------ THE INPUT

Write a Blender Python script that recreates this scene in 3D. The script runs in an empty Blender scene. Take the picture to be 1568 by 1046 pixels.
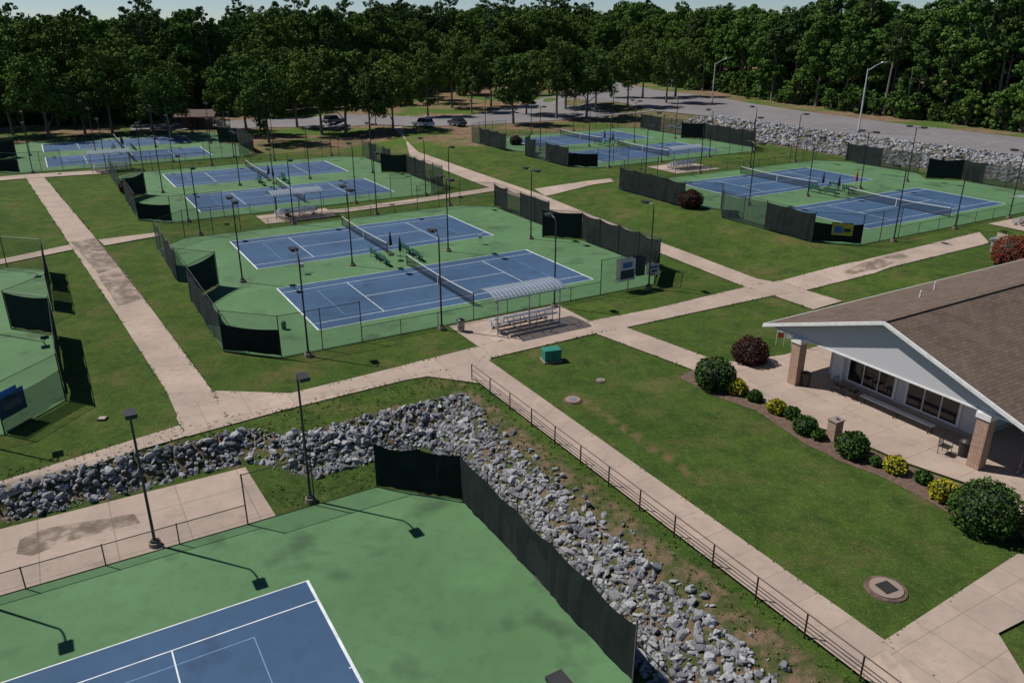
import bpy, bmesh, math, random
import numpy as np
from mathutils import Vector, Matrix, noise as mnoise
random.seed(7); rng=np.random.default_rng(7)
scene=bpy.context.scene
# ------------------------------------------------------------------ frame
H=20.2; F=1220.0; TH=math.radians(21.8); cT,sT=math.cos(TH),math.sin(TH)
ANG=math.radians(30.3); cA,sA=math.cos(ANG),math.sin(ANG); OX,OY=-19.2,62.0
def ST(s,t,z=0.0): return (OX+s*cA+t*sA, OY+s*sA-t*cA, z)
def toST(x,y): dx,dy=x-OX,y-OY; return dx*cA+dy*sA, dx*sA-dy*cA
def sm(a): a=np.clip(a,0,1); return a*a*(3-2*a)
ZL=-1.3
def terr(x,y):
    x=np.asarray(x,float); y=np.asarray(y,float)
    dx,dy=x-OX,y-OY; s=dx*cA+dy*sA; t=dx*sA-dy*cA
    w=sm((s+8.5)/3); t1=22.9+w*1.9; t2=24.7+w*3.3
    z=ZL*np.minimum(sm((t-t1)/(t2-t1)), sm((4.6-s)/4.2))
    z=z+1.0*sm((s-37)/9)*sm((38-t)/10)
    z=z+1.5*sm((s-93)/12)*sm((t+150)/60)
    z=z+4.5*sm((y-230)/160)
    return z
def G(px,py):
    """ground survey: bearing -> point on the real terrain"""
    v=py-522.7; down=F*sT+v*cT; fwd=F*cT-v*sT
    z=0.0
    for i in range(24):
        h=H-z; x=(px-784)*h/down; y=fwd*h/down
        z=0.5*z+0.5*float(terr(x,y)) if i<23 else float(terr(x,y))
    return (x,y,z)
# ------------------------------------------------------------------ materials
def nodes(name):
    m=bpy.data.materials.new(name); m.use_nodes=True
    nt=m.node_tree; b=nt.nodes['Principled BSDF']
    return m,nt,b
def mixc(nt,fac,a,b):
    n=nt.nodes.new('ShaderNodeMix'); n.data_type='RGBA'
    if isinstance(fac,(int,float)): n.inputs[0].default_value=fac
    else: nt.links.new(fac,n.inputs[0])
    for i,c in ((6,a),(7,b)):
        if isinstance(c,tuple): n.inputs[i].default_value=(*c,1) if len(c)==3 else c
        else: nt.links.new(c,n.inputs[i])
    return n.outputs[2]
def noi(nt,scale,detail=3,rough=.6,vec=None):
    n=nt.nodes.new('ShaderNodeTexNoise'); n.inputs['Scale'].default_value=scale
    n.inputs['Detail'].default_value=detail; n.inputs['Roughness'].default_value=rough
    if vec is None:
        g=nt.nodes.get('GEO') or nt.nodes.new('ShaderNodeNewGeometry'); g.name='GEO'; vec=g.outputs['Position']
    nt.links.new(vec,n.inputs['Vector']); return n.outputs['Fac']
def ramp(nt,fac,p0,p1):
    n=nt.nodes.new('ShaderNodeMapRange'); n.inputs[1].default_value=p0; n.inputs[2].default_value=p1
    nt.links.new(fac,n.inputs[0]); return n.outputs[0]
def mth(nt,op,a,b=None):
    n=nt.nodes.new('ShaderNodeMath'); n.operation=op
    for i,c in enumerate((a,b)):
        if c is None: continue
        if isinstance(c,(int,float)): n.inputs[i].default_value=c
        else: nt.links.new(c,n.inputs[i])
    return n.outputs[0]
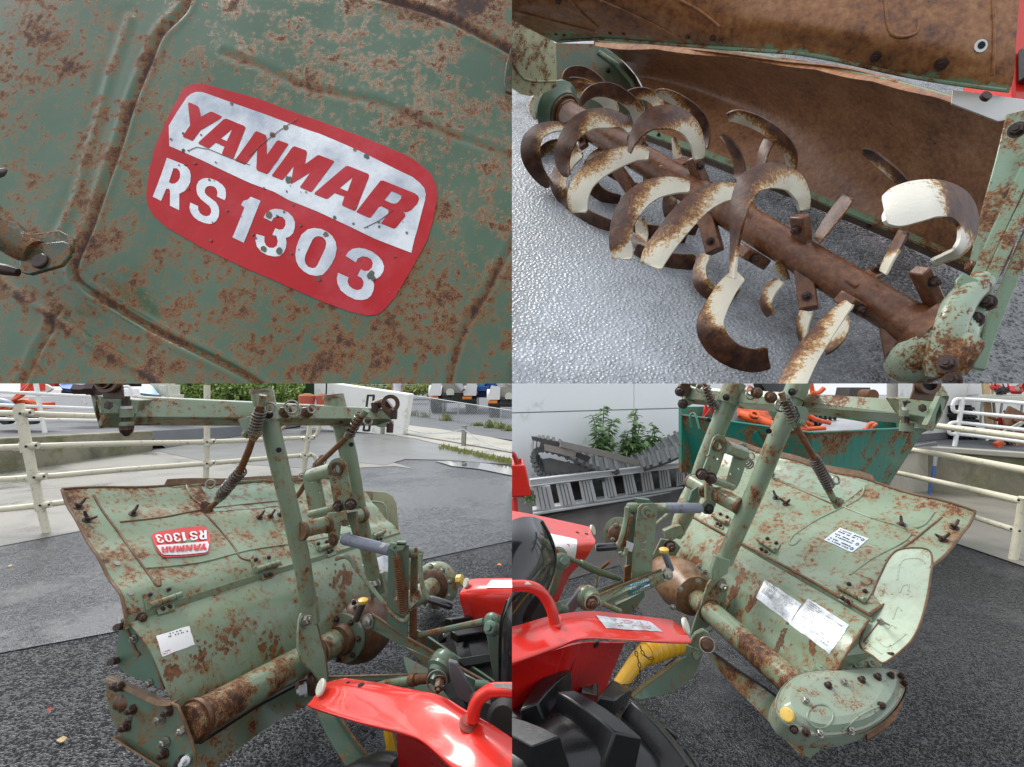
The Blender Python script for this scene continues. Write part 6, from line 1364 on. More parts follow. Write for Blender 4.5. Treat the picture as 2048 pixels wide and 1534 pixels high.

------------

Copy the data character for character, but drop all pictures from the copy.

Write a Blender Python script that recreates this scene in 3D. The script runs in an empty Blender scene. Take the picture to be 1568 by 1046 pixels.
import bpy, bmesh, math, random
import numpy as np
from mathutils import Vector, Matrix, noise as mnoise
random.seed(7); rng=np.random.default_rng(7)
scene=bpy.context.scene
# ------------------------------------------------------------------ frame
H=20.2; F=1220.0; TH=math.radians(21.8); cT,sT=math.cos(TH),math.sin(TH)
ANG=math.radians(30.3); cA,sA=math.cos(ANG),math.sin(ANG); OX,OY=-19.2,62.0
def ST(s,t,z=0.0): return (OX+s*cA+t*sA, OY+s*sA-t*cA, z)
def toST(x,y): dx,dy=x-OX,y-OY; return dx*cA+dy*sA, dx*sA-dy*cA
def sm(a): a=np.clip(a,0,1); return a*a*(3-2*a)
ZL=-1.3
def terr(x,y):
    x=np.asarray(x,float); y=np.asarray(y,float)
    dx,dy=x-OX,y-OY; s=dx*cA+dy*sA; t=dx*sA-dy*cA
    w=sm((s+8.5)/3); t1=22.9+w*1.9; t2=24.7+w*3.3
    z=ZL*np.minimum(sm((t-t1)/(t2-t1)), sm((4.6-s)/4.2))
    z=z+1.0*sm((s-37)/9)*sm((38-t)/10)
    z=z+1.5*sm((s-93)/12)*sm((t+150)/60)
    z=z+4.5*sm((y-230)/160)
    return z
def G(px,py):
    """ground survey: bearing -> point on the real terrain"""
    v=py-522.7; down=F*sT+v*cT; fwd=F*cT-v*sT
    z=0.0
    for i in range(24):
        h=H-z; x=(px-784)*h/down; y=fwd*h/down
        z=0.5*z+0.5*float(terr(x,y)) if i<23 else float(terr(x,y))
    return (x,y,z)
# ------------------------------------------------------------------ materials
def nodes(name):
    m=bpy.data.materials.new(name); m.use_nodes=True
    nt=m.node_tree; b=nt.nodes['Principled BSDF']
    return m,nt,b
def mixc(nt,fac,a,b):
    n=nt.nodes.new('ShaderNodeMix'); n.data_type='RGBA'
    if isinstance(fac,(int,float)): n.inputs[0].default_value=fac
    else: nt.links.new(fac,n.inputs[0])
    for i,c in ((6,a),(7,b)):
        if isinstance(c,tuple): n.inputs[i].default_value=(*c,1) if len(c)==3 else c
        else: nt.links.new(c,n.inputs[i])
    return n.outputs[2]
def noi(nt,scale,detail=3,rough=.6,vec=None):
    n=nt.nodes.new('ShaderNodeTexNoise'); n.inputs['Scale'].default_value=scale
    n.inputs['Detail'].default_value=detail; n.inputs['Roughness'].default_value=rough
    if vec is None:
        g=nt.nodes.get('GEO') or nt.nodes.new('ShaderNodeNewGeometry'); g.name='GEO'; vec=g.outputs['Position']
    nt.links.new(vec,n.inputs['Vector']); return n.outputs['Fac']
def ramp(nt,fac,p0,p1):
    n=nt.nodes.new('ShaderNodeMapRange'); n.inputs[1].default_value=p0; n.inputs[2].default_value=p1
    nt.links.new(fac,n.inputs[0]); return n.outputs[0]
def mth(nt,op,a,b=None):
    n=nt.nodes.new('ShaderNodeMath'); n.operation=op
    for i,c in enumerate((a,b)):
        if c is None: continue
        if isinstance(c,(int,float)): n.inputs[i].default_value=c
        else: nt.links.new(c,n.inputs[i])
    return n.outputs[0]
The Blender Python script for this scene continues. Write part 6, from line 1364 on. More parts follow. Write for Blender 4.5. Treat the picture as 2048 pixels wide and 1534 pixels high.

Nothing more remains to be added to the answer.